▶ EXERCISE AIM: Copy every line that mentions the word "scene".

▶ COLLECTED MATERIAL:
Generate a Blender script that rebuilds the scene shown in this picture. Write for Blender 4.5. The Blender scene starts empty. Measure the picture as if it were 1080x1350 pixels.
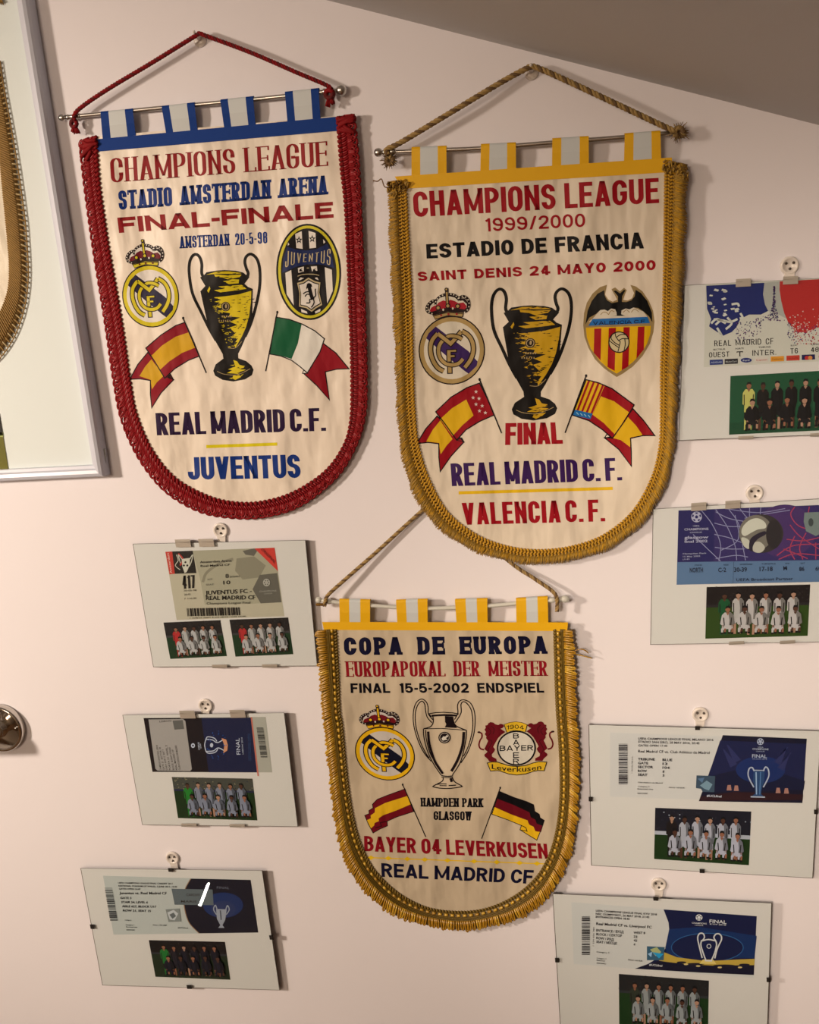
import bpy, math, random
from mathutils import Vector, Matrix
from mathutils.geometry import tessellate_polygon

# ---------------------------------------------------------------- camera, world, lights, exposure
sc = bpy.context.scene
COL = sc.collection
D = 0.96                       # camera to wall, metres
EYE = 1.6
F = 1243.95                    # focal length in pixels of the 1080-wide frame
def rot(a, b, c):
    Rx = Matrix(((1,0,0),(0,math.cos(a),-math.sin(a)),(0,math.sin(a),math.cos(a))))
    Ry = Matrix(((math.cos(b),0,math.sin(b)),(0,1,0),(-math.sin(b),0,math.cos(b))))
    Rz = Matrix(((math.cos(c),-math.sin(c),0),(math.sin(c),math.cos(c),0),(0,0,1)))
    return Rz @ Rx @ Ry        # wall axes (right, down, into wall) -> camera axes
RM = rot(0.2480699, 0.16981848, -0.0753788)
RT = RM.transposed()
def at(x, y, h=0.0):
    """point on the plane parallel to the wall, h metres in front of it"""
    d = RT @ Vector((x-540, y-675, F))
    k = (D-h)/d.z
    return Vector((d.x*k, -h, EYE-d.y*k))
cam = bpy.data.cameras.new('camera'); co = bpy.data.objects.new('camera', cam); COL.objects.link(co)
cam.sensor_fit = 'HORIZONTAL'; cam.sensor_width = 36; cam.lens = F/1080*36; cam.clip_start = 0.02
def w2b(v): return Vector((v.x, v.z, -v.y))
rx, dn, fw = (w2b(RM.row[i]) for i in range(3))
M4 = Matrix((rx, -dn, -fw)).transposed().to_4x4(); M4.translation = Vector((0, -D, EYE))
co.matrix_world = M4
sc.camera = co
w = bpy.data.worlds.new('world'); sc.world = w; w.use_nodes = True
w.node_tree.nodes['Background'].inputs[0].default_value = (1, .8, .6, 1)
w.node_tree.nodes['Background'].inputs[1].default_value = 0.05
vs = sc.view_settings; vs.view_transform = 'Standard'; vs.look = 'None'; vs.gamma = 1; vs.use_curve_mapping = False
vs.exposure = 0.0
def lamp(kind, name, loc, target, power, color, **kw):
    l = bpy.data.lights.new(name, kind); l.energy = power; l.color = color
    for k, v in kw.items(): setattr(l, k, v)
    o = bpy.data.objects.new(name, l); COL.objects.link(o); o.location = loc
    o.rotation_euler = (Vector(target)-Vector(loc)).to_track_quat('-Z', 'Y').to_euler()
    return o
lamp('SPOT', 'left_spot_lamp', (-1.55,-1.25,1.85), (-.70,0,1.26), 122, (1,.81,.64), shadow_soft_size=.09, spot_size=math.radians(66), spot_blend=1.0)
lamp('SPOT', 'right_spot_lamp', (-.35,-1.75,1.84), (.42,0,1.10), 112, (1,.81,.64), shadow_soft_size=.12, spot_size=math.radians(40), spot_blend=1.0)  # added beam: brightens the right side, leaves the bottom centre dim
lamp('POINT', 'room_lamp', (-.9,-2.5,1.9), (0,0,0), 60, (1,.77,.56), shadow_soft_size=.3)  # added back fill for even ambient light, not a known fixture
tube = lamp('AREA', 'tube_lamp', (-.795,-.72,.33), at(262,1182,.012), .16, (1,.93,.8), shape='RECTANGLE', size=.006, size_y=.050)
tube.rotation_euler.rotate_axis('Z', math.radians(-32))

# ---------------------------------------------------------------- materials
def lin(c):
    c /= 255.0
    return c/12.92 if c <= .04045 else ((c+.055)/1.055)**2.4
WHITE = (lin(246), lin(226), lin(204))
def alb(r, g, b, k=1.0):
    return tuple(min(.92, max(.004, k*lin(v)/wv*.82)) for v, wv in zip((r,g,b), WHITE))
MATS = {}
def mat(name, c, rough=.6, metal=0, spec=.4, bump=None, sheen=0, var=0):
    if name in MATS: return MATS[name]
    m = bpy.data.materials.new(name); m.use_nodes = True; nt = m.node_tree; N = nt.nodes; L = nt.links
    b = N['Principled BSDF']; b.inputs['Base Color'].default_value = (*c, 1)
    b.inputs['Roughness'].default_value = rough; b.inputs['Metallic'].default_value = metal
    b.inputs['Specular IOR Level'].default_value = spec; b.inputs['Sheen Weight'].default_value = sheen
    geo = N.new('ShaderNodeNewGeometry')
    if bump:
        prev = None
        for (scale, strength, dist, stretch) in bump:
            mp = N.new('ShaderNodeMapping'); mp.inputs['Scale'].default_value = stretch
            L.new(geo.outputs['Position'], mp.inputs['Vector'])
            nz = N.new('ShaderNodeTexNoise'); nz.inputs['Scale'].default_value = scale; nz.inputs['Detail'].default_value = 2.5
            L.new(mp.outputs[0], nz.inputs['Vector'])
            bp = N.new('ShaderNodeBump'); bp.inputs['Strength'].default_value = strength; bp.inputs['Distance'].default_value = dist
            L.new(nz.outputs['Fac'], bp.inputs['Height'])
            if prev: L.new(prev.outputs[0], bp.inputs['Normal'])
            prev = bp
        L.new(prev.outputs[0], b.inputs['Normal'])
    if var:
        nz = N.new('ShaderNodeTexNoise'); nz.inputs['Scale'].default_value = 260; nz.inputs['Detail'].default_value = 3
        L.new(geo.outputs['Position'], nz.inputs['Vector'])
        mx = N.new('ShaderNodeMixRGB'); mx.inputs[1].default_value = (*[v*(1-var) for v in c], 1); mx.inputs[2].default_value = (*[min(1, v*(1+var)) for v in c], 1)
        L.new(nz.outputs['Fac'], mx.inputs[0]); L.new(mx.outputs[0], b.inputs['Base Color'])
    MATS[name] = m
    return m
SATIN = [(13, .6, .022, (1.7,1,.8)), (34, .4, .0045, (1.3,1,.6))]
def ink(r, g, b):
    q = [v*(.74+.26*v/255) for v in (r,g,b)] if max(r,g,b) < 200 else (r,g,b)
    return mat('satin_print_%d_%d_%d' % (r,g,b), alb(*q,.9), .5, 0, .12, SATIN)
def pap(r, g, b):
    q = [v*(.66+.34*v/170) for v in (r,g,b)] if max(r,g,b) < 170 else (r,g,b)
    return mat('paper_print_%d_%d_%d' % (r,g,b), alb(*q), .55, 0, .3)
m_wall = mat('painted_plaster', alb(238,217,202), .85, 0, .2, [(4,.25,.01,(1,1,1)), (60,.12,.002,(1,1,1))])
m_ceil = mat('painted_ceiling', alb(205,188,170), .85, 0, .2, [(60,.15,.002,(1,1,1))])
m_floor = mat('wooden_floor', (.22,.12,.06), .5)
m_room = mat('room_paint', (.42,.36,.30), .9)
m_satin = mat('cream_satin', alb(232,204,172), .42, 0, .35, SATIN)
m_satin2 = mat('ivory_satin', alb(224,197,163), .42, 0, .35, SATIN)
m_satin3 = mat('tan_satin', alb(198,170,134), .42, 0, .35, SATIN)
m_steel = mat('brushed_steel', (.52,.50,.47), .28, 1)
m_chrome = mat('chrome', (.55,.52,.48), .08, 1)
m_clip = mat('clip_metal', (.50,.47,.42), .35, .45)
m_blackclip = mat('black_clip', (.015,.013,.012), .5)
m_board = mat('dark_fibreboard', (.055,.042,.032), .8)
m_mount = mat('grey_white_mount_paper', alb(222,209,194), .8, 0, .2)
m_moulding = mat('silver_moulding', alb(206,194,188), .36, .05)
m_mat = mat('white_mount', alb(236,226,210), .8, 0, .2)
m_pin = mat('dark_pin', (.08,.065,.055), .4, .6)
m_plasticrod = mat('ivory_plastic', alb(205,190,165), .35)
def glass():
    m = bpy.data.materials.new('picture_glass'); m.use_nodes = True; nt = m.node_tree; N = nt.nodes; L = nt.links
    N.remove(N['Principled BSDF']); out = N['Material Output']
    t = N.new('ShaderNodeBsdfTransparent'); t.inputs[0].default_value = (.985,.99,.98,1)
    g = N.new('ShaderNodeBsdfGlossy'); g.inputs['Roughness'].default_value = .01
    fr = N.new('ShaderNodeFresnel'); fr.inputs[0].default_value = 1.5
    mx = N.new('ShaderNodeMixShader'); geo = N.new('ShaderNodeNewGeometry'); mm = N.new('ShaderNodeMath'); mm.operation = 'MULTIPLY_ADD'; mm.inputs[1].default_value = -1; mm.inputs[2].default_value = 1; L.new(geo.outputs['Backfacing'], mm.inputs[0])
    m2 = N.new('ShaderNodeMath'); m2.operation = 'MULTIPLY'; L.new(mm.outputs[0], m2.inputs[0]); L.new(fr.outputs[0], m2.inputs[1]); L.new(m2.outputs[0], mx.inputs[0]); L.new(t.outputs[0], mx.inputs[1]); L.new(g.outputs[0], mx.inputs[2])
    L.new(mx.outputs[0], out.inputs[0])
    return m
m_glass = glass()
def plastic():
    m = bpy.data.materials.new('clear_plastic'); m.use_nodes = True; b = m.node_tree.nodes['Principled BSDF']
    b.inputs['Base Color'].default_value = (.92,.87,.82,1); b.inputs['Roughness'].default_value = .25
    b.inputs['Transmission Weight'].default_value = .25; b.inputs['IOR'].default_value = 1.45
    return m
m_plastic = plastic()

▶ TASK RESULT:
Generate a Blender script that rebuilds the scene shown in this picture. Write for Blender 4.5. The Blender scene starts empty. Measure the picture as if it were 1080x1350 pixels.
sc = bpy.context.scene